A group of UK researchers found that based on someone’s Facebook Likes alone, they can tell if a user is gay or straight with 88% accuracy; lesbian or straight, 75%; white or black, 95%; man or woman, 93%; Democrat or Republican, 85%.
9. Vermont doesn’t shower a whole lot, relatively speaking.
Rudder has doled out some heavy info to ponder, so here’s some that’s a little lighter: in general, according to his research, in states where it’s hotter, people shower more; where it’s colder, people shower less. Still, the Northeast is relatively well-washed. Except, that is, for Vermont. Rudder has no idea why. Do you?
Rudder has a few takeaways from beyond the realm of love, too…
— On an insignificant July morning, Mitt Romney gained 20,000 Twitter followers within a few minutes.
Rudder dives further into social media data to show that Mitt Romney gained 18,860 new followers at 8 a.m. on July 22, 2012. Nothing particularly interesting happened on that day, and that spike in followers was about 200 times what he was getting immediately before and after. The secret? Likely purchasing followers. And Romney isn’t the only politician to do so—it’s a common practice, Rudder says, as we seek to strengthen our “personal brands.”

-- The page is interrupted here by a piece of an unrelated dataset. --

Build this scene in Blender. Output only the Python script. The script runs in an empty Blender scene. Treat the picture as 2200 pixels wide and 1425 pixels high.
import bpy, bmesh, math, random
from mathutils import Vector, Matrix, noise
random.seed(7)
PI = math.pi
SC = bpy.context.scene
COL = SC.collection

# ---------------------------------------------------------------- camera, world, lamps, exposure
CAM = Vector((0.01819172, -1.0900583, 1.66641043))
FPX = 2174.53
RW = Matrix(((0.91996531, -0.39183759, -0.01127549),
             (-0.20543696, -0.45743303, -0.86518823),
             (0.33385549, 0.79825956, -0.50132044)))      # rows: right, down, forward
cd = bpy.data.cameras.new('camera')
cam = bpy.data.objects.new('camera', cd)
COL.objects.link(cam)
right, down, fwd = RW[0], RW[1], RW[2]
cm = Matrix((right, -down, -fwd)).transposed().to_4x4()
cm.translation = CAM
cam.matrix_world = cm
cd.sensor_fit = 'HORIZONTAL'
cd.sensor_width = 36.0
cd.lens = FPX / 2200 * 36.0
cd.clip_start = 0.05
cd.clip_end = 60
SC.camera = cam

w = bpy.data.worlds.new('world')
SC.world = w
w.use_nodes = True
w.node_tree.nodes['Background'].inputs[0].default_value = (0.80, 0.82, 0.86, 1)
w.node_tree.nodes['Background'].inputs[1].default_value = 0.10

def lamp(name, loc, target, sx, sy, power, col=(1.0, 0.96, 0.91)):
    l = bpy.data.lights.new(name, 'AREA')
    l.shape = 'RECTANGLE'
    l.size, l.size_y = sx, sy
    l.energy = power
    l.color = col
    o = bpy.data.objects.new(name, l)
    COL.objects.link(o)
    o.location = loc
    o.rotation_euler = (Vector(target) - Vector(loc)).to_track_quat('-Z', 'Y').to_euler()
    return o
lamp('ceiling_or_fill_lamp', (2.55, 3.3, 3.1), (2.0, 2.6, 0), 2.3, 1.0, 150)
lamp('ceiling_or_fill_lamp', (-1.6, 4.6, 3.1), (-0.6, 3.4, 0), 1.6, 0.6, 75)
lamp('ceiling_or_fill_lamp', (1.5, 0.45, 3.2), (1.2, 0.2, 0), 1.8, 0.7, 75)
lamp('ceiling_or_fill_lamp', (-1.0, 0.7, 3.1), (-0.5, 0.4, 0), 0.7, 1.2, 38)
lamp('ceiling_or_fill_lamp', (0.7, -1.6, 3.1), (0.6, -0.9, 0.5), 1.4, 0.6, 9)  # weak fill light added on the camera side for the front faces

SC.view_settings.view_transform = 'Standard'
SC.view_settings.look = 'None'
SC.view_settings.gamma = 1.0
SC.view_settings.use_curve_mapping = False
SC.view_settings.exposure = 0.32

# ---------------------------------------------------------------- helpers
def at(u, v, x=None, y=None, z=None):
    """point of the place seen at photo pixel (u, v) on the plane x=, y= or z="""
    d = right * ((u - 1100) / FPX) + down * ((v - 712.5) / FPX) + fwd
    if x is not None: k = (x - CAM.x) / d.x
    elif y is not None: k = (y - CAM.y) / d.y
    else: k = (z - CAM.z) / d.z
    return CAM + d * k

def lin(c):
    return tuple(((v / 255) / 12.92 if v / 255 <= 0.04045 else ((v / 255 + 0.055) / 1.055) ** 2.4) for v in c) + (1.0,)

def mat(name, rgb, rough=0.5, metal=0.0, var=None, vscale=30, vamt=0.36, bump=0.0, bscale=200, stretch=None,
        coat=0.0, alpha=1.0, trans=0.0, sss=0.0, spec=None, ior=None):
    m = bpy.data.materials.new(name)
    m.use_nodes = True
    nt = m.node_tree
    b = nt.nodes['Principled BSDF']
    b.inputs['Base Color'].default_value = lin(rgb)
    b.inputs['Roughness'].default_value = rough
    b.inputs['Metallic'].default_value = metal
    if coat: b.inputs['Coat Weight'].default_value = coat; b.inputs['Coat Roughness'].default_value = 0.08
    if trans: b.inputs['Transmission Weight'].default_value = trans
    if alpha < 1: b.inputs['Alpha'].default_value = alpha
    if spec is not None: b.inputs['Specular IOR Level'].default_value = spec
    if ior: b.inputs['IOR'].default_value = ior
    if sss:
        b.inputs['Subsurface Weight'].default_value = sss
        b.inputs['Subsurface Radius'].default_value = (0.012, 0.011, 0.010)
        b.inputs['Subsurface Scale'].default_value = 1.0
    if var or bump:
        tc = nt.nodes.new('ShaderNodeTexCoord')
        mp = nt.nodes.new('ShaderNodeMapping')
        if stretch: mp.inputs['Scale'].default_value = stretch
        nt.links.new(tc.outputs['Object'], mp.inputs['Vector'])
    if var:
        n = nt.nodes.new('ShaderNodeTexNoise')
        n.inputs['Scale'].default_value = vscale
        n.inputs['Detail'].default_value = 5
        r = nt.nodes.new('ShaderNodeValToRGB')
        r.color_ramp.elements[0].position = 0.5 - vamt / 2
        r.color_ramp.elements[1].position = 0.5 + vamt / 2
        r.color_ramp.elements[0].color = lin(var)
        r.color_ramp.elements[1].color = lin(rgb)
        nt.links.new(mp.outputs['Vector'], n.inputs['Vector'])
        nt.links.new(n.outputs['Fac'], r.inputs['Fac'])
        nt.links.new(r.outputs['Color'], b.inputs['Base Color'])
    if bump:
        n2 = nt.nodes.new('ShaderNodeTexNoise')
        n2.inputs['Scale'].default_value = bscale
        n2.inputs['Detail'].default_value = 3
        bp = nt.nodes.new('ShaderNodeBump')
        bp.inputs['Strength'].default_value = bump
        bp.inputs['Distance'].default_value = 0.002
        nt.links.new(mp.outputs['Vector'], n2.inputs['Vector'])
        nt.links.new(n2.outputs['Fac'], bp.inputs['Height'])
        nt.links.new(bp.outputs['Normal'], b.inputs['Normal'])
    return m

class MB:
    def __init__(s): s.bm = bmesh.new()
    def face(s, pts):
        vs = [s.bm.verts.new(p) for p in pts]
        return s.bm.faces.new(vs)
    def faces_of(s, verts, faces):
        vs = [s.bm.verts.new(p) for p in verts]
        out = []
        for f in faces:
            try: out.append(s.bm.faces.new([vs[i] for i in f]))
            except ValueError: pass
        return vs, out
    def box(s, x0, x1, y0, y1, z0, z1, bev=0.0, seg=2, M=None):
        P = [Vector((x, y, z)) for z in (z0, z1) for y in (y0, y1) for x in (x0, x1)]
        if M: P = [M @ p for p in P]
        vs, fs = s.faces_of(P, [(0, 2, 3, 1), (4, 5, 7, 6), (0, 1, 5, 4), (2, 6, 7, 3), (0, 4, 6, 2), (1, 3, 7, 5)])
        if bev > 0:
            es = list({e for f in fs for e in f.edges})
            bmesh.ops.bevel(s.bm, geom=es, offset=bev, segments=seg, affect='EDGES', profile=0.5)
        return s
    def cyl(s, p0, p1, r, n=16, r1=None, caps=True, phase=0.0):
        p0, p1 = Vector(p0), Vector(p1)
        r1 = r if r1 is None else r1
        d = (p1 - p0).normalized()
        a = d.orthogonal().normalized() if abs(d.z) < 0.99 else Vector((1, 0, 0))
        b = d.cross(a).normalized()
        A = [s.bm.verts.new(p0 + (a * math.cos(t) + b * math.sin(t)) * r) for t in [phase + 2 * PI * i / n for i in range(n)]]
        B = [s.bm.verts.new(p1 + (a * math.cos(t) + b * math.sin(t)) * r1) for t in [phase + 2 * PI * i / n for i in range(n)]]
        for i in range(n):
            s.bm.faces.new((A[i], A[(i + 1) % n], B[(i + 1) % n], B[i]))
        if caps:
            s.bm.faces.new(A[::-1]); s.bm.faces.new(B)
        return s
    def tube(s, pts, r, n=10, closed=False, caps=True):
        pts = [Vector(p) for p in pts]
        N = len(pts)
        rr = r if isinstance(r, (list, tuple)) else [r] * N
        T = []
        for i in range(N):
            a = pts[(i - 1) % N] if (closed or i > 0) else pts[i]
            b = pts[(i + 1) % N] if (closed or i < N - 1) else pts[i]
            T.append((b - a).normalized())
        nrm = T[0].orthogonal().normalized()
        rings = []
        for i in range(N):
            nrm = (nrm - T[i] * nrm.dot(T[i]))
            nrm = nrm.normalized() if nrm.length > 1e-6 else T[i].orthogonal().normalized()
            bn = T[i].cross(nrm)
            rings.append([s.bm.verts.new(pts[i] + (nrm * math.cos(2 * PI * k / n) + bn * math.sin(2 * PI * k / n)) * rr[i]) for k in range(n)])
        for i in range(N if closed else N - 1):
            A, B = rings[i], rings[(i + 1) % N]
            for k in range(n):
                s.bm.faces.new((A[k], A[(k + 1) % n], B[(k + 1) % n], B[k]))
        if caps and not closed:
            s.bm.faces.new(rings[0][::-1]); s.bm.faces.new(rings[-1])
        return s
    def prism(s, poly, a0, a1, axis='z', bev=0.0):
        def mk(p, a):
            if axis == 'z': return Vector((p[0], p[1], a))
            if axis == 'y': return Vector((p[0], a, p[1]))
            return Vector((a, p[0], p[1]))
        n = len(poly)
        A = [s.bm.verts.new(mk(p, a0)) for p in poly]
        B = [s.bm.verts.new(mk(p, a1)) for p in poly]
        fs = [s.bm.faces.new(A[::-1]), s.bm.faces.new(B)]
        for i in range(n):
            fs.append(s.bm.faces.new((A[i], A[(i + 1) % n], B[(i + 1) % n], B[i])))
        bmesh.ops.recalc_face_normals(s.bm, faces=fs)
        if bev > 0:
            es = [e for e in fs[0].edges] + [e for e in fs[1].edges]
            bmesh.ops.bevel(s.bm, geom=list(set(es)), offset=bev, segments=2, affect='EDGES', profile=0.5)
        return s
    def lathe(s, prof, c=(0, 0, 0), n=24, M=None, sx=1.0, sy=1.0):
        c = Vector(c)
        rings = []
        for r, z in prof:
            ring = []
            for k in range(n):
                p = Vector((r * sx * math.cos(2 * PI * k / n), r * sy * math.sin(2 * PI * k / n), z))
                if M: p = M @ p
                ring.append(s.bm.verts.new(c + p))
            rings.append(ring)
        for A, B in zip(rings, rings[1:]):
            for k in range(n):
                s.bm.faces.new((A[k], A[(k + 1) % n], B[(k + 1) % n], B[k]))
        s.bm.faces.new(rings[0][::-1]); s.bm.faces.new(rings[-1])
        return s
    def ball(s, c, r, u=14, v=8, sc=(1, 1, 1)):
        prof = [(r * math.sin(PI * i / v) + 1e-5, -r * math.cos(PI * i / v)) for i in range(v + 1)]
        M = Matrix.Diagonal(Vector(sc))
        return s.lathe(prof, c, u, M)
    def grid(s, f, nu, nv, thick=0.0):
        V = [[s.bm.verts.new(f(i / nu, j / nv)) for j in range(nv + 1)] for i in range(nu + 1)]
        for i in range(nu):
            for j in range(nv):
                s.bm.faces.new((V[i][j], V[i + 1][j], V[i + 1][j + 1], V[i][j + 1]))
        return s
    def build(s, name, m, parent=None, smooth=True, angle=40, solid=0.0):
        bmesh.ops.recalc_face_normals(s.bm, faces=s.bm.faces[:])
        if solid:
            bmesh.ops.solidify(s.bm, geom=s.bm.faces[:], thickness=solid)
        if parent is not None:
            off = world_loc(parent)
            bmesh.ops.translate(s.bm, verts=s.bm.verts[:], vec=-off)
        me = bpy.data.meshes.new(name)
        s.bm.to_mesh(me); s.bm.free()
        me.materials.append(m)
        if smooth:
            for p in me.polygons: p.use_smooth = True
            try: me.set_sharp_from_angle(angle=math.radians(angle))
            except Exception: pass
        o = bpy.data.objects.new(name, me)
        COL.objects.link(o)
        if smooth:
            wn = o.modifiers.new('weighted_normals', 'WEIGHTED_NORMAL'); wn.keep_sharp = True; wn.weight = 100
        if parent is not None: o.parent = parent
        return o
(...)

— Obama’s election and inauguration caused a massive spike in Google searches for “n-gger.”
According to Google Search data, search volume for “n-gger” more than doubled when Obama was elected in Nov. 2008, then fell rapidly within one month. When Obama was inaugurated in Jan. 2009, it similarly spiked, and then immediately fell. We don’t have national conversations on race, Rudder suggests, just national convulsions.